SHARE

 

Bridge partners . . . Liz Duke, left, and Jenny Shore, celebrating the Rangiora Bridge Club’s 50th anniversary during the club’s Oscar awards at the club rooms on Monday last week. PHOTO: SHELLEY TOPP

 

 

By SHELLEY TOPP

A zany version of the Oscar Awards saw the Rangiora Bridge Club celebrate its 50th anniversary in style.

Members were encouraged to wear “Oscar outfits” for the event and many of them did not hold back.

The awards were held on Monday March 20 and Wednesday March 22 with further anniversary celebrations last weekend.

The club’s Oscars were presented by Craig Shannahan and Jill Amer, to the accompaniment of Tina Turner’s “Simply the Best” blasting through the club’s sound system at full volume.

Craig is a “director of bridge” and referees the bridge games. He also directs at the Christchurch Bridge Club, the Crockfords Bridge Club in Christchurch and is often invited to direct at the Timaru, Ashburton, Oxford, Kaikoura, Westport, Takaka and Blenheim clubs and the National Congress in Hamilton.

He is also the author of a new book written to mark the club’s anniversary called: “The First 50 Years of the History of the Rangiora Bridge Club 1967-2017” which was launched at the club’s Good St rooms last Friday. Liz Duke, club member and convenor of the anniversary celebrations, said the club held its first session on March 30, 1967, with eight tables and 34 players.

In the beginning it only had 39 members but grew quickly and now has 215. The club originally used the Rangiora Nursery School as their base to play bridge on Wednesday evenings.

At that time the nursery school was based in a house on the Rangiora High School site.

“The present club rooms, now six years old, are the result of a concerted effort by members to fund raise for the new building,” Liz said.

“It is a wonderful asset for the club.”

Bridge became a popular card game in New Zealand during the 1920s after small groups met for competitions in Auckland, Wellington and Christchurch and has retained its popularity through clubs, books and the internet.

“Now anyone who has the internet can play bridge with people from all over the world,” Liz said.

Female members outnumber males at the Rangiora Bridge Club. However there is a good mix of ages with a number of teenage learners and players, but most players are middle-aged or retired.

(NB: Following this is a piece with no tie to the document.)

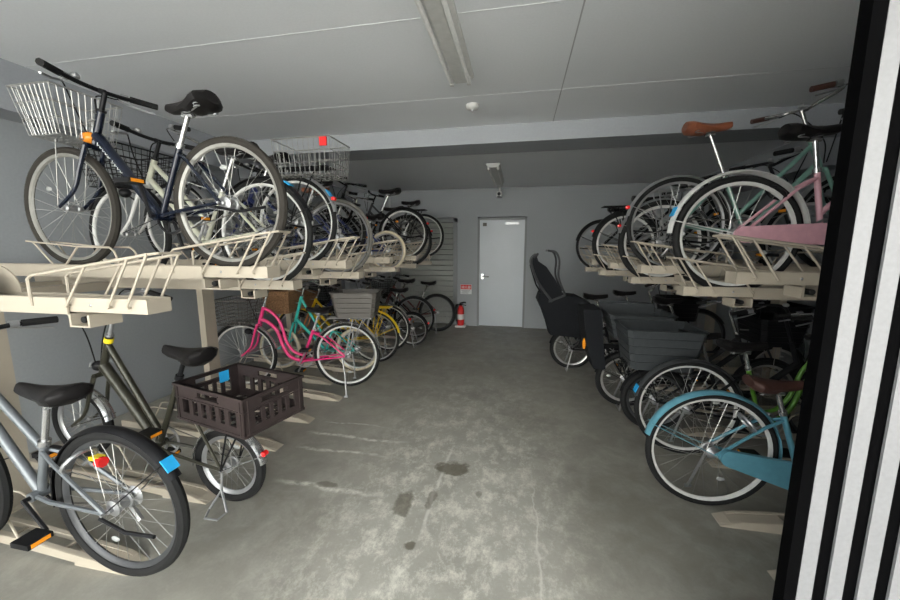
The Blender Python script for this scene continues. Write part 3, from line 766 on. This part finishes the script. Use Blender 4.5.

“Some of our younger members have represented New Zealand at International Youth Bridge tournaments,” Liz said.

The club also has a “Grand Master” player.

“Mr D’Arcy Preston is our only member with this rare bridge title,” she said. “He began his bridge career at the Rangiora club 50 years ago and is one of the few members who was at the opening and able to be here for the 50th anniversary.”

Liz said she really looked forward to playing bridge every week, especially at the Rangiora Club where everyone was friendly and welcoming.

“It is an all-consuming game where you can play at the club in a friendly, social way or in a very competitive manner, or perhaps in a casual way where you can laugh at your mistakes and generally have fun,” she said “However, I do love club bridge and playing with a wide variety of people of all ages and walks of life.”